$\newcommand\im{\operatorname{im}}$Let $R = k[x_1,\ldots,x_n]$ as $\mathbf{Z}^n$-graded $k$-algebra, and $M$ be a finitely generated graded $R$-module. Then it is standard that there is a morphism $\phi\colon F \to G$ of finite rank free modules such that $\operatorname{coker} f \cong M$. After fixing bases for $F$ and $G$, we may represent $\phi$ by a matrix $\Phi$ with entries in $R$. As $M$ is $\mathbf{Z}^n$-graded, $\Phi$ will be a matrix of homogeneous entries. Concretely, if $F = \bigoplus_{j} R(f_j)$ and $G = \bigoplus_i R(g_i)$ for $f_j, g_i \in \mathbf{Z}^n$, then, using multi-index notation for exponents $\boldsymbol{x}^\alpha$, we get $\phi_{ij} \in k\boldsymbol{x}^{f_j-g_i}$ if $f_j-g_i \geq 0$, and $\phi_{ij} = 0$ otherwise.

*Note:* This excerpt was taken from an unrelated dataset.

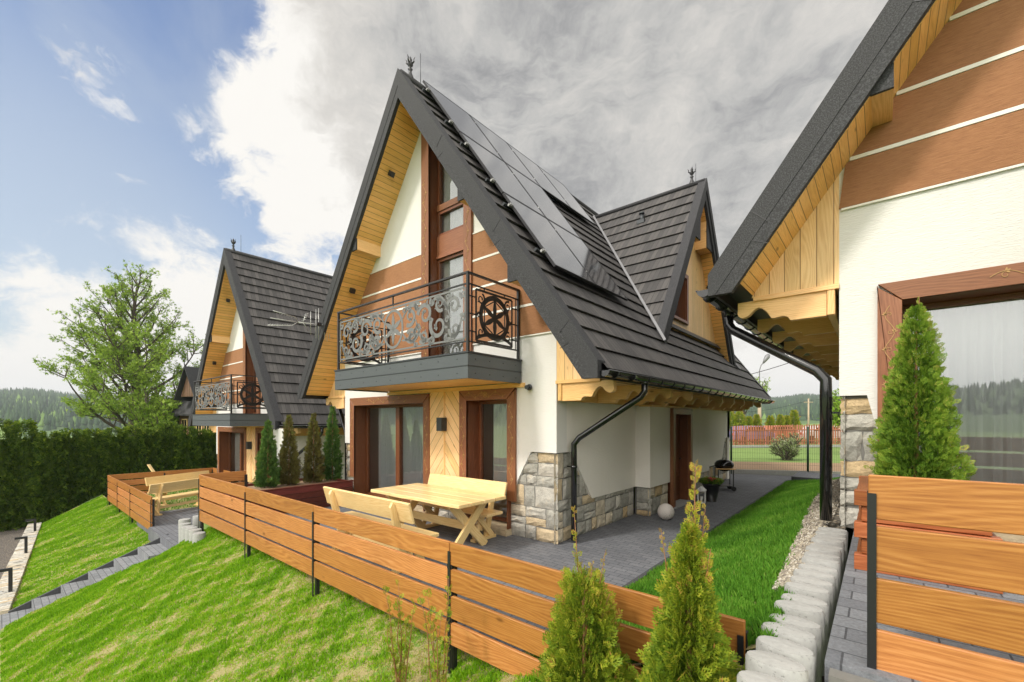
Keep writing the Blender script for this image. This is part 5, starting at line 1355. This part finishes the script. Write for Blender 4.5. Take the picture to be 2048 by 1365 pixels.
# ------------------------------------------------------------------ far wooden house
def far_house():
    t = thing('timber_house', 'dark old timber house behind the hedge and left chalet', 'house', at(447, 36, -1.6), R(20)); t.scale = (.62, .62, .86)
    m = MB((1, 0, 0)); m.box(-3.2, 3.2, -3.5, 3.5, 0, 5.2); m.build('wall', ['old_timber'], t)
    m = MB((0, 0, 1)); a = MB((0, 0, 1))
    def gab(mb, cx, cy, w_, l_, z0, z1, ax):
        for q in (-1, 1):
            if ax == 'y': p = [(cx, cy - l_, z1), (cx, cy + l_, z1), (cx + q * w_, cy + l_, z0), (cx + q * w_, cy - l_, z0)]
            else: p = [(cx - l_, cy, z1), (cx + l_, cy, z1), (cx + l_, cy + q * w_, z0), (cx - l_, cy + q * w_, z0)]
            mb.prism(p, (0, 0, -.14))
    gab(m, 0, 0, 3.7, 4.0, 4.9, 8.6, 'x'); gab(m, -.3, -2.2, 1.9, 2.6, 6.0, 8.9, 'y')
    m.prism([(-3.9, -4.3, 4.6), (3.9, -4.3, 4.6), (3.4, -3.2, 5.6), (-3.4, -3.2, 5.6)], (0, 0, -.12))
    m.prism([(-4.2, -4.1, 4.5), (-4.2, 4.1, 4.5), (-3.1, 3.6, 5.5), (-3.1, -3.6, 5.5)], (0, 0, -.12))
    m.build('roof', ['granulate'], t)
    m = MB((0, 0, 1)); m.prism([(-1.7, -4.3, 6.2), (1.1, -4.3, 6.2), (-.3, -4.3, 8.5)], (0, 1.5, 0)); m.build('gable', ['old_timber'], t)
    for x in (-2.2, -.9, .5, 1.9):
        m = MB((0, 0, 1)); m.box(x - .5, x + .5, -3.56, -3.5, 2.6, 4.2); w_ = m.build('window', ['pine_pale'], t)
        m = MB(); m.box(x - .4, x - .05, -3.58, -3.56, 2.7, 4.1); m.box(x + .05, x + .4, -3.58, -3.56, 2.7, 4.1); m.build('pane', ['enamel_black'], w_)
    m = MB(); m.tube([(-.3, -1.6, 8.8), (-.3, -1.6, 10.3)], .02, 5); m.beam((-.7, -1.6, 9.7), (.1, -1.6, 9.7), .02, .02); m.build('roof_mast', ['dark_metal'], t)
far_house()
# ------------------------------------------------------------------ vegetation
def frond(n=6, w=.05, droop=.18, ang=.75):
    v = []; f = []
    def q(a, b, wd):
        a = np.array(a); b = np.array(b); d = b - a; nn = np.array([-d[1], d[0], 0]); nn = nn / (np.linalg.norm(nn) + 1e-9) * wd
        mid = a + d * .45; i = len(v); v.extend([a, mid + nn, b, mid - nn]); f.append([i, i + 1, i + 2, i + 3])
    def bend(x): return -droop * x * x
    q((0, 0, 0), (.5, 0, bend(.5)), w * .5); q((.45, 0, bend(.45)), (1, 0, bend(1)), w * .6)
    for i in range(n):
        x = .12 + .78 * i / n; s = 1 if i % 2 == 0 else -1; L = (.52 * (1 - x) + .14)
        tip = (x + L * math.cos(ang), s * L * math.sin(ang), bend(x) - .06 * L)
        q((x, 0, bend(x)), tip, w)
        if L > .3:
            mx, my = x + L * .5 * math.cos(ang), s * L * .5 * math.sin(ang)
            q((mx, my, bend(x)), (mx + L * .42, my + s * L * .05, bend(x) - .05), w * .75)
    return np.array(v, np.float32), np.array(f, np.int32)
def norm(a): return a / (np.linalg.norm(a, axis=1, keepdims=True) + 1e-9)
def scatter(tv, tf, pos, dr, nr, sc_, rn, jit=.12):
    """place template copies; returns verts, faces, rnd"""
    N = len(pos); dr = norm(dr); sd = norm(np.cross(nr, dr)); nr = np.cross(dr, sd)
    s = sc_[:, None, None]
    v = pos[:, None, :] + s * (tv[None, :, 0:1] * dr[:, None, :] + tv[None, :, 1:2] * sd[:, None, :] + tv[None, :, 2:3] * nr[:, None, :])
    f = tf[None] + (np.arange(N) * len(tv))[:, None, None]
    r = np.clip(rn[:, None] + NP.normal(0, jit, (N, len(tf))), 0, 1)
    return v.reshape(-1, 3), f.reshape(-1, tf.shape[1]), r.ravel()
FR6 = frond(7, .055); FR4 = frond(4, .085); FR3 = frond(3, .12)
def conifer(name, label, cat, base, h, R0, mat_, N, size, seed, prof=None, leaders=(), group=None, tmpl=FR6, inner=.3, tipshift=.25, parent_only=False, skirt=0.02):
    g = np.random.default_rng(seed)
    t = thing(name, label, cat, base, 0, group)
    prof = prof or (lambda q: np.clip((1 - q) ** .75 * 1.05, 0, 1) * np.clip(.55 + q * 6, 0, 1))
    q = g.random(N) ** 1.15 * .985 + .0
    keep = g.random(N) < (.25 + prof(q)); q = q[keep]; n = len(q)
    a = g.random(n) * 2 * np.pi
    lump = 1 + .15 * np.sin(a * 3 + q * 17) + .11 * np.sin(a * 5 - q * 31) + .09 * g.normal(size=n)
    rr = np.where(g.random(n) < inner, g.uniform(.15, .75, n), g.uniform(.72, 1.0, n)) * prof(q) * R0 * lump
    out = np.stack([np.cos(a), np.sin(a), 0 * a], 1)
    pos = out * rr[:, None]; pos[:, 2] = skirt + q * h
    el = g.uniform(.45, 1.25, n) + q * .2
    dr = out * np.cos(el)[:, None] + np.array([0, 0, 1]) * np.sin(el)[:, None] + g.normal(0, .22, (n, 3))
    tn = np.stack([-np.sin(a), np.cos(a), 0 * a], 1); nr = tn * g.choice([-1, 1], n)[:, None] + out * g.uniform(-.9, .9, n)[:, None] + g.normal(0, .3, (n, 3))
    s = size * g.uniform(.6, 1.25, n) * (1 - .25 * q)
    depth_ = rr / (prof(q) * R0 + 1e-6)
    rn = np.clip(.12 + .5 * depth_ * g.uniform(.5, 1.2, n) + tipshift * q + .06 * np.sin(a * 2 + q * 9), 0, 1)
    V_, F_, R_ = scatter(*tmpl, pos, dr, nr, s, rn)
    Vs, Fs, Rs = [V_], [F_], [R_]; off = len(V_)
    tb = MB((0, 0, 1)); tb.tube([(0, 0, -.08), (0, 0, h * .5), (0, 0, h * .93)], [R0 * .06 + .005, R0 * .035 + .003, .003], 7)
    for (lx, ly, lh0, lh, ll) in leaders:   # extra spiky leaders: x, y offset, start, height, spread
        k = int(34 * lh / .4) ; tt = np.sort(g.random(k)); bx = lx * .35
        px = bx + (lx - bx) * tt; py = ly * (.35 + .65 * tt)
        pp = np.stack([px, py, lh0 + lh * tt], 1); aa = g.random(k) * 2 * np.pi; o2 = np.stack([np.cos(aa), np.sin(aa), 0 * aa], 1)
        d2 = o2 * .55 + np.array([0, 0, 1.0]); v2, f2, r2 = scatter(*tmpl, pp + o2 * .003, d2, np.stack([-np.sin(aa), np.cos(aa), 0 * aa], 1) + g.normal(0, .4, (k, 3)), ll * g.uniform(.5, 1.1, k) * (1.1 - .6 * tt), np.clip(.65 + .35 * tt, 0, 1), .1)
        Vs.append(v2); Fs.append(f2 + off); Rs.append(r2); off += len(v2)
        tb.tube([(bx * .6, ly * .3, lh0 - .15), (bx, ly * .35, lh0), (lx * .7, ly * .7, lh0 + lh * .5), (lx, ly, lh0 + lh)], [.006, .0045, .003, .0012], 5)
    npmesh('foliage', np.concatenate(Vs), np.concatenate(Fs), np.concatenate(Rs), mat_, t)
    tb.build('trunk', ['twig'], t)
    return t
slim = lambda q: np.clip((1 - q) ** .7, 0, 1) * np.clip(.7 + q * 2.2, 0, 1)
cols = [(-1.66, 1.42, .20, 'thuja_dark', 'slim green conifer with yellowish side, leftmost in the red planter'), (-1.22, 1.55, .19, 'thuja_bronze', 'slim bronze tinted conifer, second from the left in the red planter'), (-.66, 1.60, .18, 'thuja_bronze', 'slimmest brownish conifer, third from the left in the red planter'), (-.20, 1.78, .19, 'thuja_dark', 'slim dark green conifer, rightmost in the red planter')]
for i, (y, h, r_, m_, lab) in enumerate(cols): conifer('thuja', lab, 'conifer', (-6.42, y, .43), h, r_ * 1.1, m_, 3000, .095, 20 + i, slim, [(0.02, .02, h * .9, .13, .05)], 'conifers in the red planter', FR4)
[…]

I can always find a minimal presentation, meaning that $\operatorname{im} f \subseteq (x_1,\dotsc,x_n)G$. Let's assume that $f$ is minimal.
However, $\Phi$ need not be unique; first, the morphism $f$ is not unique, and second, $F$ and $G$ can be subject to base change, which changes $\Phi$, but of course not $f$.
Question: Is there any way to define a canonical form of presentation matrix, in the sense that I can transform any presentation matrix into its canonical form, and two modules are isomorphic if and only if their canonical presentation matrices coincide. Of course, if $R = k[x]$, this is the case; this can be derived from existence of Smith Normal Form (see this question). However, for $R$ as above, no SNF need exist.
I can think of choosing an order on $\mathbf{Z}^n$ and performing base changes on $F$ and $G$ that eliminate as many entries from $\Phi$ as possible in a kind of algorithmic way; however, I am not sure how to see that the result satisfies the above criteria. Probably there is a Groebner-base view onto this (do submodules of free modules have unique reduced Groebner bases? Then I could probably work with a GB for $\operatorname{im} f$), but I know too little about Groebner bases.
Edit: I know that there is a unique reduced GB for $\im f$. However, different presentations $f'$ may have $\im f' \neq \im f$, only isomorphic. Therefore, I see no reason why $\im f$ and $\im f'$ should have the same reduced GB (I bet they don't).